Prime Minister of Norway, Jens Stoltenberg. (Policy Network/Flickr)

This article was originally published by Radio Free Europe/Radio Liberty and is reprinted with permission.

NATO foreign ministers have vowed that the Western alliance will continue to adapt in the face of “rising threats and systemic competition,” and underlined that “Russia’s aggressive actions constitute a threat to Euro-Atlantic security.”

“Assertive and authoritarian powers, and non-state actors, challenge the rules-based international order, including through hybrid and cyber threats, the malicious use of new technologies, as well as other asymmetric threats,” the ministers said in a joint statement issued on March 23 after a first day of talks in Brussels.

Earlier in the day, U.S. Secretary of State Antony Blinken, who is attending the two-day NATO gathering – the first face-to-face meeting of foreign ministers at the Western security alliance since 2019 — said China’s military rise and Russia’s attempts to destabilize the West were threats that required NATO to come together.

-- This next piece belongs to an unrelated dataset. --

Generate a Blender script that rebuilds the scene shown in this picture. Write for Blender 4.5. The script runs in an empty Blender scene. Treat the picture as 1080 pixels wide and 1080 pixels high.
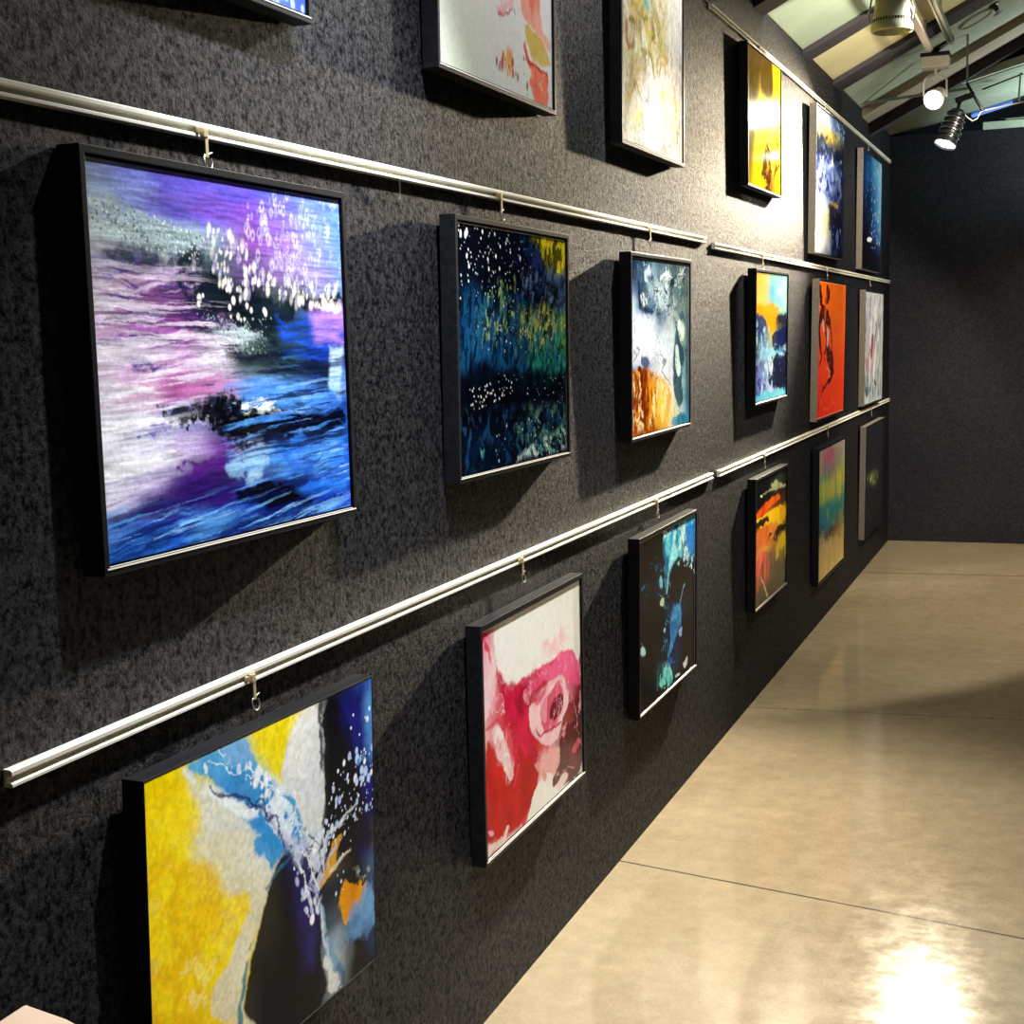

Leonid Slutsky, chairman of the Foreign Affairs Committee in the State Duma, the lower house of Russia’s parliament, called “NATO’s statements on a threat and aggression emanating from Russia” as “yet another mantra to justify the alliance’s existence.”

In their statement, the NATO ministers reaffirmed “the enduring transatlantic bond between Europe and North America, with NATO at its heart” — after four years of doubt and concern among some allies under the previous U.S. administration of President Donald Trump, who often criticized some allies for failing to pay their fair share of the defense burden.

The ministers also committed to Article 5 of NATO’s founding treaty, under which an attack against one ally shall be considered an attack against them all.

Noting that members of the 30-nation alliance “are making good progress on fairer trans-Atlantic burden sharing,” the NATO ministers welcomed “the efforts made by all Allies in Europe and North America that contribute to our indivisible security.”

On his first trip to Brussels, where he is also scheduled to hold talks with European Union leaders as part of U.S. President Joe Biden’s efforts to repair transatlantic ties, Blinken vowed Washington would work to rebuild and strengthen NATO.

“The United States wants to rebuild our partnerships, first and foremost with our NATO allies, we want to revitalize the alliance,” he told reporters as he met NATO Secretary-General Jens Stoltenberg.

French Foreign Minister Jean-Yves Le Drian welcomed Blinken’s statements, saying that NATO had “rediscovered” itself.

“There will be no European defense without NATO, and there will be no efficient and relevant NATO without Europeans,” he said at NATO headquarters.